Mary Trump is suing the president and his family, claiming millions of dollars in lost inheritance
- Mary Trump is suing President Donald Trump and family members over fraud allegations.
- Lawyers representing Trump's niece filed the lawsuit in New York State Supreme Court on Thursday.
- The suit claims that Trump, his brother Robert and sister Maryanne, cheated Mary out of an inheritance.
- The news comes after Mary published a tell-all memoir describing similar allegations two months ago.
Mary Trump, President Donald Trump's niece, is suing the president over claims that he cheated her out of tens of millions of dollars in an inheritance.

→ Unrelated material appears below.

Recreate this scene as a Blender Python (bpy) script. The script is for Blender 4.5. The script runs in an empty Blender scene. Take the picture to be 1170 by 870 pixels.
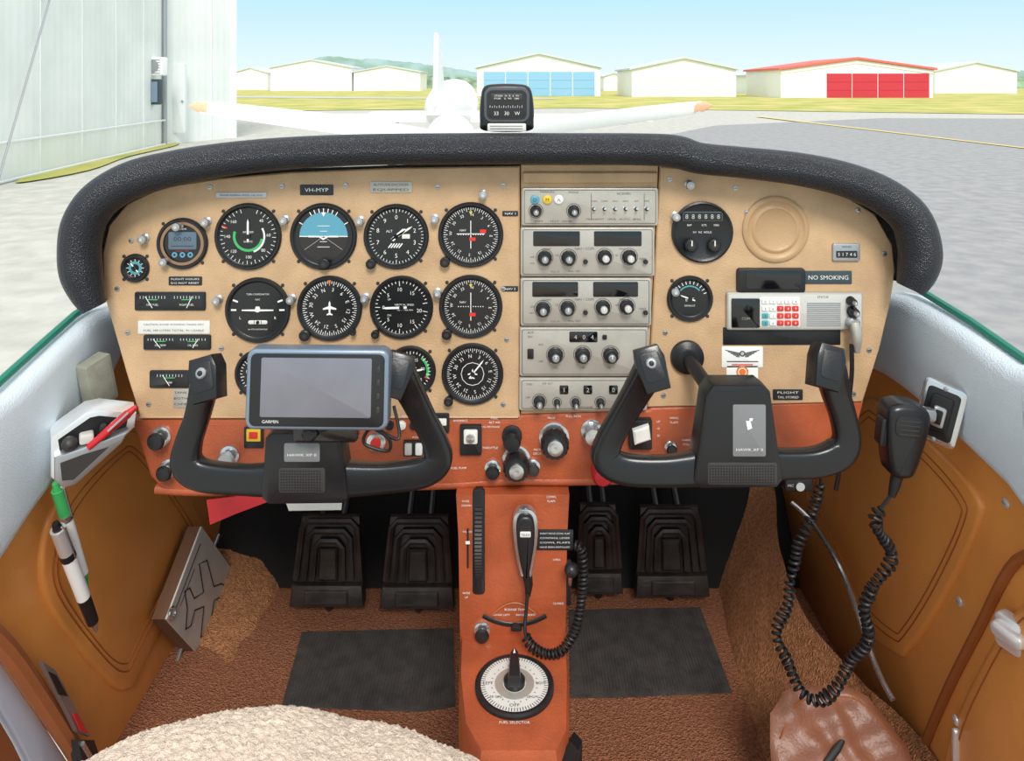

The lawsuit accuses Trump, along his late brother Robert and sister Maryanne, of fraud and civil conspiracy, claiming that "fraud was not just the family business — it was a way of life."
Attorneys representing Mary filed the case in the New York State Supreme Court on Thursday.
"Rather than protect Mary's interests, they designed and carried out a complex scheme to siphon funds away from her interests, conceal their grift, and deceive her about the true value of what she had inherited," the lawyers wrote.
The suit's assertions are similar to statements from Mary's damning tell-all memoir published two months ago, in which she characterized Trump as a "dangerous man" who bullies and cheats as "a way of life."
She described details of Trump's childhood in the book, notably his relationship with his father. The book claimed that Trump cheated on his SAT exam for his college admissions, and that he went to watch a movie as her father, Fred Trump Jr., was dying of a heart attack due to alcoholism. Mary also revealed that she helped leak family tax documents to the New York Times to investigate Trump's finances.
Trump's other brother, Robert, who died last month, initially attempted to block the book's release in July, citing a nondisclosure agreement Mary signed in 2001.
Trump has since denied the claims presented in the book.
The issue in Thursday's lawsuit dates back to 1981, following her father's death when she was 16 years old. At the time, she and her brother inherited minority stakes of the family's real estate fortune.
Decades later, Mary learned a trustee who had acted on her behalf, Irwin Durben, was "irredeemably conflicted" and pushed her to sign an agreement that "fleeced her of tens of millions of dollars or more," according to the lawsuit.
White House press secretary Kayleigh McEnany dismissed the lawsuit during a briefing on Thursday.
"The only fraud committed there was Mary Trump recording one of her relatives and she's really discredited herself," McEnany said.